Los islamistas políticos han comprendido que infiltrarse en el sistema es la mejor manera de obtener lo que quieren

Manuel R. Torres Soriano
Víctimas del atentado de Barcelona, el 17 de agosto de 2017.
Víctimas del atentado de Barcelona, el 17 de agosto de 2017.DAVID ARMENGOU Y MARCELA MIRET

De entre las innumerables amenazas que contiene la propaganda yihadista, hay algunas que generan una especial inquietud en la sociedad española. Se trata de aquellas promesas de implantar el dominio coactivo del islam sobre el territorio de la península ibérica. Los terroristas anhelan vengar la “herida sangrante” de la pérdida Al Andalus, fantasean con el momento en que los “apóstatas” y “cruzados” hayan sido expulsados y sometidos, y los musulmanes puros puedan volver a orar en el interior de la Mezquita-Catedral de Córdoba o izar su estandarte en las torres La Alhambra de Granada. Estas alusiones no son meros recursos retóricos, por el contrario, tienen una enorme influencia a la hora de añadir un plus de legitimidad a la violencia contra los que se señala como ocupantes de una tierra arrebatada por la fuerza a sus legítimos dueños. Sin embargo, si algún día se materializase esa distopía totalitaria, no sería por el empuje de grupos como Al-Qaeda o Estado Islámico.
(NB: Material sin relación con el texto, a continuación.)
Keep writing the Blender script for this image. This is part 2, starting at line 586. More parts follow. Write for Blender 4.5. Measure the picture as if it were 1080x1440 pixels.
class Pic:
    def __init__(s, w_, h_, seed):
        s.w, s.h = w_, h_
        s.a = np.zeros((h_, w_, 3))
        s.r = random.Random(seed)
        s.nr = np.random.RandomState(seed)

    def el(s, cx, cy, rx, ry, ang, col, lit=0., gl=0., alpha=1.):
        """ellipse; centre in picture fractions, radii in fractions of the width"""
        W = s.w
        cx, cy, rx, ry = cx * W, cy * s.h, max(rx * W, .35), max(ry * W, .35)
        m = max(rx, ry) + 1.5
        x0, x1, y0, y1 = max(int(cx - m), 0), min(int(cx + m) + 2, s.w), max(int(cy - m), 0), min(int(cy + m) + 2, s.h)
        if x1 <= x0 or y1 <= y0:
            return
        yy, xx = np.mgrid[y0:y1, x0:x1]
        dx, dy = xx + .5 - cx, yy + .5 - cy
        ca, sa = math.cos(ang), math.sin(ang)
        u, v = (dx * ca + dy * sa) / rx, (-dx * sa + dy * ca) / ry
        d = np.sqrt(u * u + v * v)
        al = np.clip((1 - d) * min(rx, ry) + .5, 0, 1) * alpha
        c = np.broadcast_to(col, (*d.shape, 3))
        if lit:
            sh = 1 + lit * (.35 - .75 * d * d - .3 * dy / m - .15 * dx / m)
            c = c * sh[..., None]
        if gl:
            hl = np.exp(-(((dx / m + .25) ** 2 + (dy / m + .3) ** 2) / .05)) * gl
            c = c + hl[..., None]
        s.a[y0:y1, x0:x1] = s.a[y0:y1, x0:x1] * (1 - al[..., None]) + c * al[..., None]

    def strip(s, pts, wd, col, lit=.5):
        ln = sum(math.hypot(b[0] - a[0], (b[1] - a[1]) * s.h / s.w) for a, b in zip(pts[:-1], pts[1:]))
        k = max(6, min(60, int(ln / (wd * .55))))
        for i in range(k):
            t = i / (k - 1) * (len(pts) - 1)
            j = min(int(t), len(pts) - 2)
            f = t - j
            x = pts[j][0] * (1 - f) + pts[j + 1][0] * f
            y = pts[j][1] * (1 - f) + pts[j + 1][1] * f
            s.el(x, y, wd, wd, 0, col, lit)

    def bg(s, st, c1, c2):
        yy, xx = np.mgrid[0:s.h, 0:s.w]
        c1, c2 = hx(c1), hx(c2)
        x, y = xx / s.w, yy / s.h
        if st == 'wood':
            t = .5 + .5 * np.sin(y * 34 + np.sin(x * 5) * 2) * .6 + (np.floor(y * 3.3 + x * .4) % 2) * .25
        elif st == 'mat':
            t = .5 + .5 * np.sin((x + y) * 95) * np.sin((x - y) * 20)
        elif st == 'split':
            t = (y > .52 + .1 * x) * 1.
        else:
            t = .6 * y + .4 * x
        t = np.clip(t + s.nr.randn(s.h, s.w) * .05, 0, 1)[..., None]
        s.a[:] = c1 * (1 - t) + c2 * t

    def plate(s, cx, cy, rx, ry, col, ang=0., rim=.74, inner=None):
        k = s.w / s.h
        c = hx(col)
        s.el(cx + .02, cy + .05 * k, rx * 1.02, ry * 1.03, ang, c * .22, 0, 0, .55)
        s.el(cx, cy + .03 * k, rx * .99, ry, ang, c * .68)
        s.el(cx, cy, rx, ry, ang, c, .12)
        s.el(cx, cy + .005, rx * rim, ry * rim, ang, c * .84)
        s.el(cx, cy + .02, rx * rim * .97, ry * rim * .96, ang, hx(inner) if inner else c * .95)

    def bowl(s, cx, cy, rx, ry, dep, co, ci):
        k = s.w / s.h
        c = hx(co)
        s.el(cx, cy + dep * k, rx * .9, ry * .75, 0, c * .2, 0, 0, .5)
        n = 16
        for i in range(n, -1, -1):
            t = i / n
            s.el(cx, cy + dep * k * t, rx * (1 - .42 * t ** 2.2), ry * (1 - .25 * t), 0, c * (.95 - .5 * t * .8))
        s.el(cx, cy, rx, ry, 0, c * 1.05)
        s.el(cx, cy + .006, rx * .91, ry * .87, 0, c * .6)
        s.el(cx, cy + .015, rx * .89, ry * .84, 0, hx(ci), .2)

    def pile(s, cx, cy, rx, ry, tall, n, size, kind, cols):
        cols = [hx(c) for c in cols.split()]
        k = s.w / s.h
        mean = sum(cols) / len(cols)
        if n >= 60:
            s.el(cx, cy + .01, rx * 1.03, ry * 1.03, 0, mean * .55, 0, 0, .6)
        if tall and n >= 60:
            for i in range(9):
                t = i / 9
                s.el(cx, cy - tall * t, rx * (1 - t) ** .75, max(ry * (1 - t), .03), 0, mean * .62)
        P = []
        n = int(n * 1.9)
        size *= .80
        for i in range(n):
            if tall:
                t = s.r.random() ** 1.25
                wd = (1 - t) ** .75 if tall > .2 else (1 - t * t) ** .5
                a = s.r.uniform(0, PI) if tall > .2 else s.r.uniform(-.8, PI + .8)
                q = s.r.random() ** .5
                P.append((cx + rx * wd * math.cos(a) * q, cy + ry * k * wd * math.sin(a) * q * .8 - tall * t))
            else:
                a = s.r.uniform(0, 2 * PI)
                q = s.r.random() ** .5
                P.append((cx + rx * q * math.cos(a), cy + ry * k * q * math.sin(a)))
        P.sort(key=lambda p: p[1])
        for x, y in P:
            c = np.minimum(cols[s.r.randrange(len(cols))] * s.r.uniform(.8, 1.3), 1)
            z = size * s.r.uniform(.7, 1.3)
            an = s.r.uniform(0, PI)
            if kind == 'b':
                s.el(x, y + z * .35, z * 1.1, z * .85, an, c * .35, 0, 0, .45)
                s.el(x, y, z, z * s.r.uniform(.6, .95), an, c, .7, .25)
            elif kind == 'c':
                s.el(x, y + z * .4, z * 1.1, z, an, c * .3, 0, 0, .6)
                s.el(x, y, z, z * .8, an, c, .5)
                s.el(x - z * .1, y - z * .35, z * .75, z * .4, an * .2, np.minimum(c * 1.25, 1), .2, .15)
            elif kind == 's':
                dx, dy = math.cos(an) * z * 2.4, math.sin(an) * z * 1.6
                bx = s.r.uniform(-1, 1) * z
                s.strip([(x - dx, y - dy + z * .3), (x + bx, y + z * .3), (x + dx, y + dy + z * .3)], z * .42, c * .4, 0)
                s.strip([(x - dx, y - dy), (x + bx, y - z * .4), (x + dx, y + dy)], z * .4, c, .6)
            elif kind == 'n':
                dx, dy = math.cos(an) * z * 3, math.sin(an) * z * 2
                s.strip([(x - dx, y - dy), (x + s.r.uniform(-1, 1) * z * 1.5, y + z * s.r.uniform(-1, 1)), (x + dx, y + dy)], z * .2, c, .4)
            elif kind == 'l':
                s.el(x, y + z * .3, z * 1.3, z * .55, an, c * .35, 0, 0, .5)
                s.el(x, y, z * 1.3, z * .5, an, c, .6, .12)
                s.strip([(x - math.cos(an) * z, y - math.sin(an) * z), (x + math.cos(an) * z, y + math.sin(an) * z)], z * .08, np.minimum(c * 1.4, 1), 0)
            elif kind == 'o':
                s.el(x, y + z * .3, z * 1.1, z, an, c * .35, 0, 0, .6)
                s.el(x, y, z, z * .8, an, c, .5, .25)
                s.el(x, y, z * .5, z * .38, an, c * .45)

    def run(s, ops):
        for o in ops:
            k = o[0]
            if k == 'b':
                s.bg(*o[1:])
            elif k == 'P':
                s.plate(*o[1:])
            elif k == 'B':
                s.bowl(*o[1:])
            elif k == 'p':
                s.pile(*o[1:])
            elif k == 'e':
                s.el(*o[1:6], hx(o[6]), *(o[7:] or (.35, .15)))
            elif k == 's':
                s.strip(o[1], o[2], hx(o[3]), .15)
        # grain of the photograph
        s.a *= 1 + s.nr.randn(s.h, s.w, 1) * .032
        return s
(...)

El yihadismo carece de una verdadera visión estratégica. Sus líderes plantean objetivos maximalistas que implican transformar el mapa político-religioso de la totalidad del planeta, sin embargo, no existe una concreción real de los medios, fases y acciones necesarias para lograr un objetivo de tal magnitud. Sólo existe una permanente apelación al poder transformador (cuasi mágico) de la violencia, depositando en Alá la responsabilidad exclusiva de entrelazar los acontecimientos para otorgar la victoria a sus partidarios. Asesinar no sólo es un medio, sino un fin en sí mismo, ya que ni los ideólogos más imaginativos han sido son capaces de imaginar una secuencia lógica de eventos que explique, por ejemplo, cómo el atropello de civiles en la Rambla de Barcelona es una acción imprescindible para que algún día el Califato vuelva a extenderse en las tierras de Al Andalus.

El fanatismo maniqueo del yihadismo les impide consolidar ninguna ganancia. Cualquier enfoque gradualista, la búsqueda de alianzas y el abandono temporal de sus reivindicaciones es denunciado como una concesión al pecado. Estado Islámico lo tuvo todo a su favor para erigir en un tiempo récord un proto-Estado en Siria e Irak, sin embargo, su agresividad suicida terminaría dilapidando esa posición ventajosa, no sólo por su empeño en provocar de manera simultánea al resto del planeta y galvanizar una coalición internacional en contra de sí mismos, sino por dedicar gran parte de sus esfuerzos a combatir a otras milicias islamistas que estaban destinados a ser sus aliados naturales.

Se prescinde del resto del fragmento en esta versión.